Alfredo iba a ser nombre y asunto de una obra de teatro donde yo asumía el rol de mi padre, un proyecto que empecé a pergeñar hace unos años y que finalmente no se concretó. Hoy, que sería su cumple centenario, escribo estos apuntes biográficos no tanto como quien salda deudas (faltaría más, literalmente hablando) sino como un modo de seguir jugando a hacer arte en su nombre, con su nombre. Hablando de literalidad, la tentación de un titulo de Saura es tan fuerte como fuera de contexto, pero tiene para mí la sempiterna fascinación de la intertextualidad (de paso, tal vez, me asegura la atención de lectores del palo cinéfilo y de otros literópatas). Lo cierto es que un tal Alfredo José Aráoz, a quien muy pocos recordamos, hizo por estos lados cosas terribles y cosas maravillosas, entre otras muchas que desconozco por completo, a partir del 22 de junio de 1921. Y hoy, exactamente hoy, sigue haciendo cosas en mí, que ya puedo decir que soy el hijo de un siglo. ¡A nuestra salud, viejo!

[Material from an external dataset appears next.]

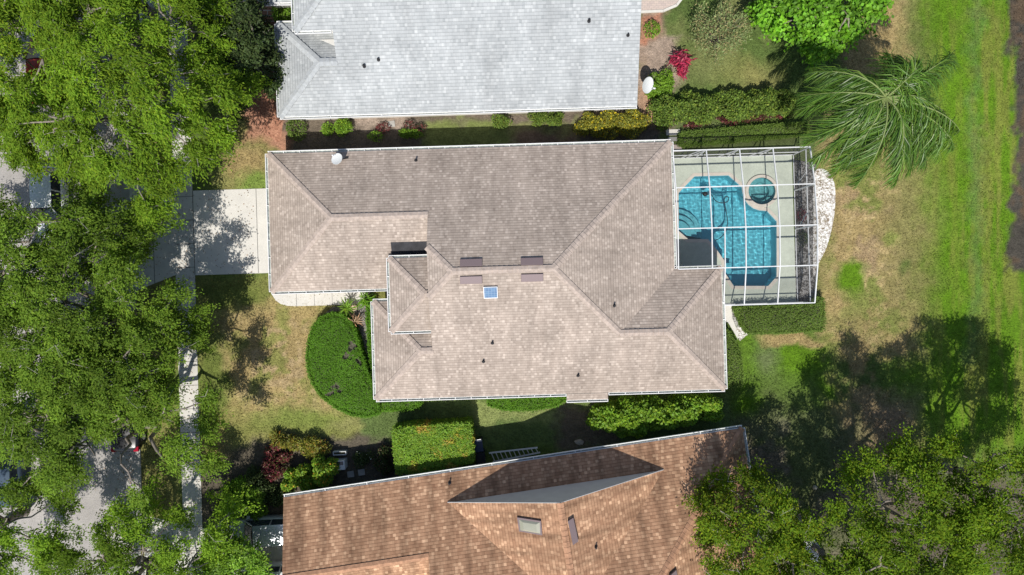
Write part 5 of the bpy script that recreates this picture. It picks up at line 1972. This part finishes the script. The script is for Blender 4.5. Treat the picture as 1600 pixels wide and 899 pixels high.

Daniel Alfredo Aráoz Tapia, 22/06/2021
* Ver en este blog la entrada: Autobiograffiti, con el soneto homónimo.
Fotografía: Mar del Plata, circa 1990
2 comentarios:
Hola tío.
Qué manera tan especial de conocer la historia de Don Alfredo, tan especial como el Alfredo, suegro, que conocí y de quien siempre disfruté su compañía y relatos. Sin dudad existe el gen de escritores y artistas en los Aráoz que nos hacen disfrutarlos. Un abrazo, Dani. El placer de leerte.